▶ [EXERCISE AIM]
Where a line contains the word "scene", copy that line in full.

▶ [COLLECTED DATA]
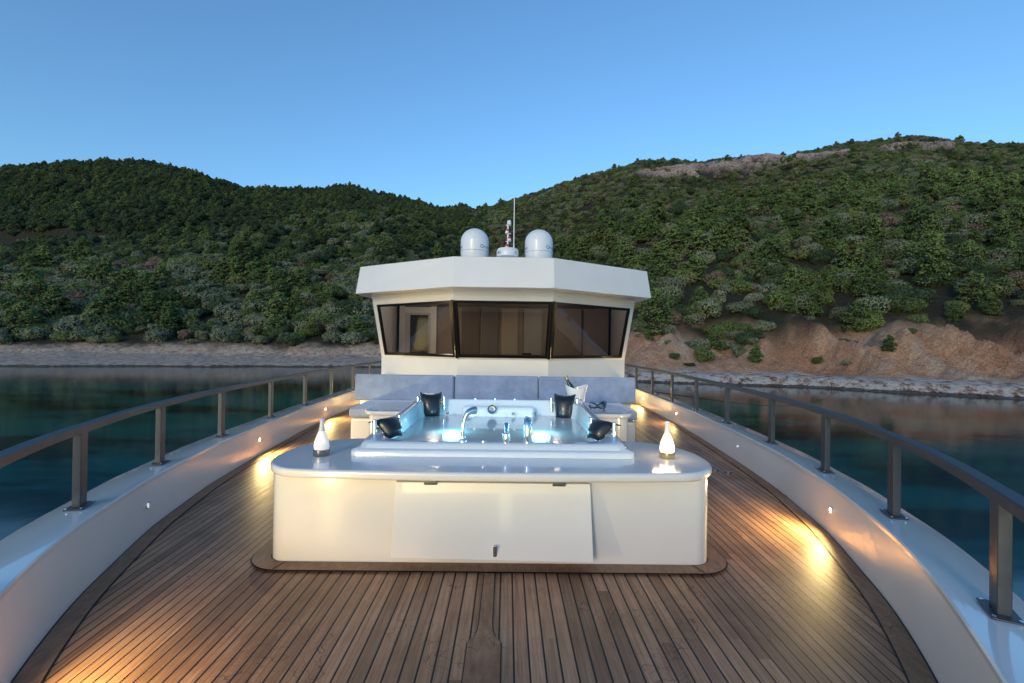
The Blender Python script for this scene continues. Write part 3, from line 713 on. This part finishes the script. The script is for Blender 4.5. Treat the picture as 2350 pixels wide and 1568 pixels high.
for a,Y,z,d,rg_,q,n1_,n2_ in zip(ra,rY,rZ,dp,rgt,rrp,nzp,nz2p):
    u=random.random()
    if q>1.06: continue
    lim=(10.5+n1_*4+n2_*3) if rg_>0.5 else 14
    scl_=1.0
    if d<lim:
        if rg_>0.5 and d>4.5 and (u<0.10 or (0.62<a<.76 and u<.3) or (a<0.42 and u<.35)): scl_=random.uniform(.35,.75)
        else: continue
    qo=q-float(RO_(a))
    if (.26<a<.76 or .82<a<1.0) and .77<qo<.885 and u<.86: continue
    if d>lim and noise.noise(Vector((a*Y/9,Y/9,3.)))>0.45 and u<.6: continue
    leftfar = a<-0.1 and Y>188
    pn=noise.noise(Vector((a*Y/40,Y/40,9.)))
    if leftfar: k=random.choices([4,5,9,7,2],[3,3,4,1.0,1])[0]; s=random.uniform(1.4,2.6)
    elif a<-0.05:
        if Y<125: k=random.choices([0,1,2,3,4,6,7],[4,4,1.2,1.2,1.8,.9,.2+max(0,pn)*3])[0]
        else: k=random.choices([0,1,2,3,4,5,9,7],[1.5,1.5,1.5,1.5,1.8,1.8,1.5,.8])[0]
        s=random.uniform(1.6,3.6) if Y<125 else random.uniform(1.3,2.6)
    else:
        low=Y<125
        k=random.choices([0,1,2,3,4,5,6,7,8],[2.6,2.6,2.2,2.2,1.4,1.2,.8,(1.2+6*max(0,pn) if low else .2),(1.2+6*max(0,pn) if low else .1)])[0]
        s=random.uniform(1.3,2.9)
        if not low: s=random.uniform(1.0,2.1)
    if d<lim+4: s*=0.75
    if d>lim+6 and random.random()<.12: continue
    s*=scl_
    P.append((a*Y,Y,z-0.15*s)); S.append((s*random.uniform(.85,1.2),s*random.uniform(.85,1.2),s*random.uniform(.75,1.1))); Rr.append((0,0,random.uniform(0,6.28))); I.append(k)
me=bpy.data.meshes.new('hillside_vegetation'); me.from_pydata(P,[],[])
a1=me.attributes.new('scl','FLOAT_VECTOR','POINT'); a1.data.foreach_set('vector',np.array(S).ravel())
a2=me.attributes.new('rot','FLOAT_VECTOR','POINT'); a2.data.foreach_set('vector',np.array(Rr).ravel())
a3=me.attributes.new('idx','INT','POINT'); a3.data.foreach_set('value',I)
vo=bpy.data.objects.new('hillside_vegetation',me); link(vo)
ng=bpy.data.node_groups.new('scatter','GeometryNodeTree')
ng.interface.new_socket('Geometry',in_out='INPUT',socket_type='NodeSocketGeometry'); ng.interface.new_socket('Geometry',in_out='OUTPUT',socket_type='NodeSocketGeometry')
gi=ng.nodes.new('NodeGroupInput'); go=ng.nodes.new('NodeGroupOutput'); ip=ng.nodes.new('GeometryNodeInstanceOnPoints'); ci=ng.nodes.new('GeometryNodeCollectionInfo')
ci.inputs[0].default_value=vc; ci.inputs['Separate Children'].default_value=True; ci.inputs['Reset Children'].default_value=True
def na(nm,t):
    x=ng.nodes.new('GeometryNodeInputNamedAttribute'); x.data_type=t; x.inputs['Name'].default_value=nm; return x.outputs[0]
ng.links.new(gi.outputs[0],ip.inputs['Points']); ng.links.new(ci.outputs[0],ip.inputs['Instance']); ip.inputs['Pick Instance'].default_value=True
ng.links.new(na('idx','INT'),ip.inputs['Instance Index']); ng.links.new(na('scl','FLOAT_VECTOR'),ip.inputs['Scale'])
er=ng.nodes.new('FunctionNodeEulerToRotation'); ng.links.new(na('rot','FLOAT_VECTOR'),er.inputs[0]); ng.links.new(er.outputs[0],ip.inputs['Rotation'])
ng.links.new(ip.outputs[0],go.inputs[0])
md=vo.modifiers.new('scatter','NODES'); md.node_group=ng

# ------------------------------------------------------------------ sky & sun
w=bpy.data.worlds.new('World'); scene.world=w; w.use_nodes=True
nt=w.node_tree; bg=nt.nodes['Background']
sk=nt.nodes.new('ShaderNodeTexSky'); sk.sky_type='NISHITA'; sk.sun_disc=False; sk.sun_elevation=math.radians(6); sk.sun_rotation=math.radians(203)
sk.ozone_density=2.0; sk.air_density=1.0; sk.dust_density=0.6; sk.altitude=0
mx=nt.nodes.new('ShaderNodeMix'); mx.data_type='RGBA'; mx.blend_type='MULTIPLY'; mx.inputs[0].default_value=1; mx.inputs[7].default_value=(1.14,1.56,1.96,1)
nt.links.new(sk.outputs[0],mx.inputs[6]); nt.links.new(mx.outputs[2],bg.inputs[0]); bg.inputs[1].default_value=0.20
sl=bpy.data.lights.new('sun','SUN'); sl.energy=1.05; sl.angle=math.radians(9); sl.color=(1,0.77,0.58)
so_=bpy.data.objects.new('sun',sl); link(so_)
dv=Vector((0.42,1,-0.28)); so_.rotation_euler=dv.to_track_quat('-Z','Y').to_euler()

# ------------------------------------------------------------------ camera
cam=bpy.data.cameras.new('camera'); cam.sensor_width=36; cam.lens=16.0; cam.clip_end=5000; cam.clip_start=0.05
co=bpy.data.objects.new('camera',cam); link(co)
M=Matrix.Translation((0.10,0,1.55))@Matrix.Rotation(math.radians(-0.55),4,'Z')@Matrix.Rotation(math.radians(90.33),4,'X')@Matrix.Rotation(math.radians(0.8),4,'Z')
co.matrix_world=M
scene.camera=co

▶ [WRITTEN ANSWER]
The Blender Python script for this scene continues. Write part 3, from line 713 on. This part finishes the script. The script is for Blender 4.5. Treat the picture as 2350 pixels wide and 1568 pixels high.
w=bpy.data.worlds.new('World'); scene.world=w; w.use_nodes=True
scene.camera=co